There's also the argument that it's hard to prove someone has paid for it (either with money, or with another currency - some online CP forums work by trading images rather than money), so the next best alternative is to illegalise simple possession. Granted, this also runs into some problems; the same justification can be used to illegalise child pornographic drawings, which are frequently used to groom children. Because it's very hard to prove grooming of a victim who has already been groomed, the justification would argue that the next best way to ensure child rapists are caught would be to illegalise possession of the drawings.

Therefore, many countries use the strong probability of second-order effects to illegalise both drawings and photos/videos.

In my view, criminalizing the imagination (any imagination) is a severe misstep in itself, if not morally, then on the basis of most Western societies - the harm principle. Real child porn is not a product of the imagination, it is a documentation of real abuse to victims.



>>Real child porn is not a product of the imagination, it is a documentation of real abuse to victims.

Except that obviously some countries take it too far and people have been convicted for production of child pornography for having a picture of themselves on their own phone(say an 18 year old who took a picture of themselves when they were underage). That's not purely theoretical "this could happen, but probably won't because people apply common sense". That does actually happen in real world.

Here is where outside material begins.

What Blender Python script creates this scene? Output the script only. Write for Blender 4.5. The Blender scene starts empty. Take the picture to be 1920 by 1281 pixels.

And there is no abuse involved, maybe except for the abuse of he justice system. This wouldn't happen if just simply having a picture wasn't criminal in itself.

>>the justification would argue that the next best way to ensure child rapists are caught would be to illegalise possession of the drawings.

Would it? Because I feel that if any one of us came across child porn accidentally the right solution is to burn the machine down and never ever tell anyone about it, since mere fact of having looked at it(downloaded it to your browser) is a jail sentence in most civilized nations. If it was legal I would have absolutely no problem reporting it the police, which I am sure would help actually catching rapists. Which actually brings me to my next point - as far as I know, as long as minors are not involved, posession of pictures of pretty much any illegal act is not in itself illegal. You can go and google a video of couple guys killing another with a screwdriver - perfectly legal to watch. You can probably go on some snuff websites and watch videos of actual rape - not illegal to watch as far as I know. What's the difference? Because someone might masturbate to one of these but not the others? Now I don't believe that for a second, and it's not like the demand argument doesn't apply here either.